ЛУНГИН: Главного святителя того времени митрополита Филиппа он убил, так что связь, конечно, прочная со святыми у него. Настоятеля Печерского монастыря, преподобного Корнилия, Грозный смолол в жерновах, так что рассуждения о святости Ивана Грозного – это досужие вымыслы. Он много каялся, и каялся лицемерно и талантливо – но практика его была ужасна. Фильм и посвящен тому, как Филипп восстает против тиранической власти царя. Вы не слушайте экстремистских историков, которые готовы записать в святые и Распутина, и, может быть, даже Сталина, вы читайте нормальные книги вменяемых авторов.

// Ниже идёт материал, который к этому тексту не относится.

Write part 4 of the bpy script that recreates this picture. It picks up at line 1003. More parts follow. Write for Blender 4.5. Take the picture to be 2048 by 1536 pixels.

ЛУНГИН: Я не могу внести ясности, я могу только запутать еще больше, потому что я не историк, я все как-то пропускаю сквозь себя, и у меня взгляд эмоциональный, художественный. Да, эта двойственность мучительна и в то же время ужасно интересна. Я ее увидел во времени Ивана Грозного, когда было словно бы два бога в России – один Бог Грозного, Бог власти, а другой – Бог добрый, Бог народа и митрополита Филиппа. Была правда официальной власти и была другая правда, которую все знали. Уже тогда, в XVI веке, люди жили в состоянии двоемыслия… Грозный был монстр, тиран, но и блестящий писатель, и умница, один из самых образованных людей своего времени, первая типография открыта при нем, собрана великая библиотека. Может быть, эта двойственность – и дар, и наказание русских. Может быть, если мы сами на себя посмотрим, то увидим эту двойственность сами в себе…
ЛУНГИН: Пересматривал новыми глазами. Эйзенштейн был гений, а я не гений. Эйзенштейн выполнял государственный заказ, ему лично товарищ Сталин смотрел в глаза и говорил: а сними-ка ты, товарищ, фильм про Ивана Грозного (то есть про меня, подразумевал он). Эйзенштейн создал великое эстетическое высказывание, не касающееся на самом деле ни политики, ни даже истории. Его фильм похож скорее на оперу, это завораживающе красиво, трагично, но там нет психологии власти и тайны психологии власти Грозного. Этот фильм стоит абсолютно отдельно, как потрясающе красивый букет, но это фильм не про историю и не про Россию. Я же хотел, наоборот, сделать картину куда более камерную и хотел при помощи необыкновенного создания – Петра Мамонова – войти в эту личность, понять, что же там внутри кипело. Я взял только один конкретный исторический эпизод, периода расцвета опричнины, 1565 год, конфликт Грозного и Филиппа. Для меня это важнейшее столкновение. Филипп, власть духовная, возвысил свой голос против власти царя! Из этого вышел мой фильм, куда более скромный, чем шедевр Эйзенштейна.
ЛУНГИН: Да, в Мамонове будто есть «матрица» Ивана Грозного, в нем живут глубины и тайны русского духа. Но и в Олеге Янковском есть потрясающая глубина и тайна. Знаете, тут еще неизвестно, кто кого переиграл. Янковский выстроил такое противопоставление, такую стену выстроил сам в себе, а роль практически без слов – вот это работа актера! Петр Николаевич – тот не актер. Тот артист. Он будет на столбе стоять как столпник, на одном пальце, и все равно будет хотеть быть любимым, быть с публикой. Он не всякую роль может сыграть, он натягивает на себя роли, как рубахи: какие-то впору, какие-то трещат – тогда он отказывается, и эта избирательность у него правильная. Но когда он входит в образ, он становится одержимым. Для меня плоти Ивана Грозного в Мамонове больше, чем в Николае Черкасове, который играл у Эйзенштейна.